Rwanda overtakes Kenya, Tanzania in cheap broadband internet race

Rwanda now offers the cheapest broadband internet service in the East African Community, overtaking Kenya and Tanzania, a new report has shown.

New data published by British technology research firm Cable shows that internet users in Paul Kagame’s Rwanda are paying an average of $43.22 (5,603 shillings) per month for a fixed broadband connection this year, down from the $60.96 (7,904 shillings) charged last year, representing a 29.1 percent year-on-year decline.

Tanzania, which topped the list last year, saw its average cost rise to $43.44 (Sh5,632) from $42.31 (Sh5,485) pushing it into second place, while costs in Kenya fell slightly from $49.13 to $47.73 (Sh6,188) pushing the country into third place this year.

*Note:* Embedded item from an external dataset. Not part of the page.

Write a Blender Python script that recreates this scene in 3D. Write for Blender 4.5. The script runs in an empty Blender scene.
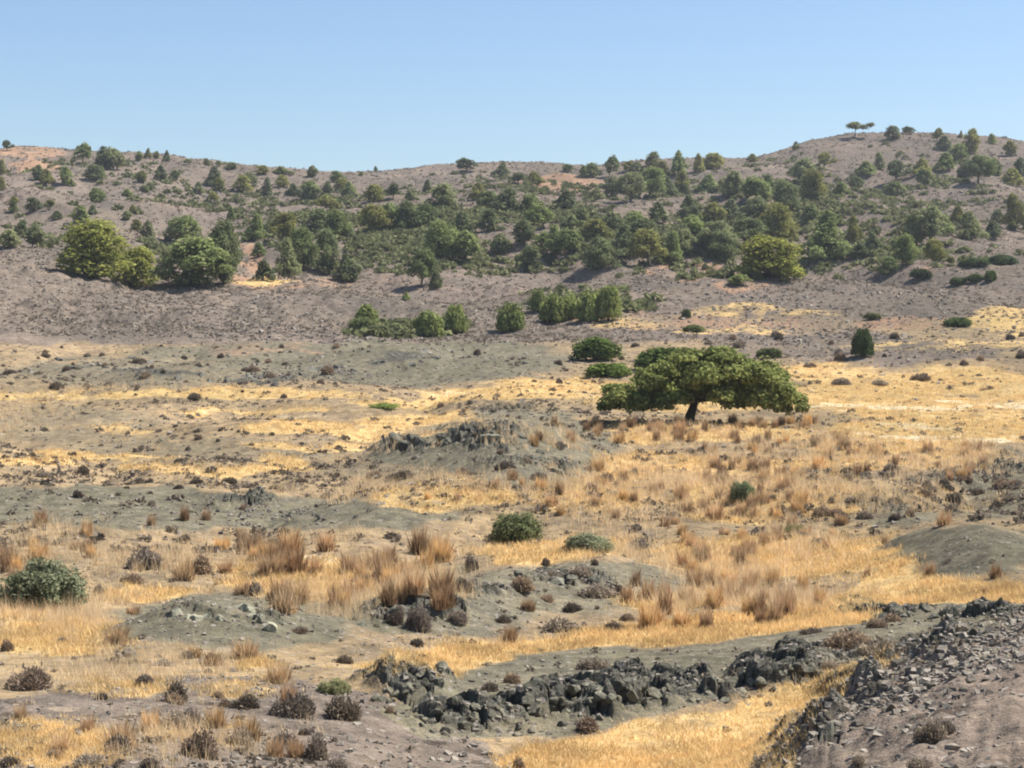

Burundi recorded the highest fees in the region at $304.57 (39,490 shillings), down from $383.79 (49,604 shillings) last year, followed by the Democratic Republic of Congo, whose average prices fell to $170.97 (22,097 shillings) from $193.46 (25,004 shillings) last year.

Citizens in Somalia and Uganda this year pay a monthly average of $54.58 (7,054 shillings) and $52.59 (6,797 shillings) compared to $52.50 (6,785 shillings) and $58.69 (7,585 shillings) respectively last year.

The post did not include price figures for war-torn South Sudan.

Globally, Kenya is ranked 125th and 20th in sub-Saharan Africa, ahead of continental powerhouses such as South Africa, Ghana and Cameroon.

According to the data, Sudanese citizens pay the lowest monthly rates in the world at $2.40 (310 shillings), with all sub-Saharan African countries ranking among the top 230 countries for cheapest prices.

In Kenya, the fixed internet market has remained firmly in the grip of Safaricom which enjoys a 37.4 percent market share according to the latest statistics published by the Communications Authority of Kenya (CA).

Telecom giants Jamii Telecommunications Limited (JTL), Wananchi Group-owned Zuku and Poa Internet Kenya Limited are next with 22.6, 18.8 and 13 percent stakes respectively.

The market has recently shown hope for cheaper prices with a new wave of intense competition driven mainly by a strong influx of commercial satellite internet providers with low-cost offerings.

Analysts have expressed their opinion that traditional online retailers will either have to stick to pricing, or risk going out of business due to market forces.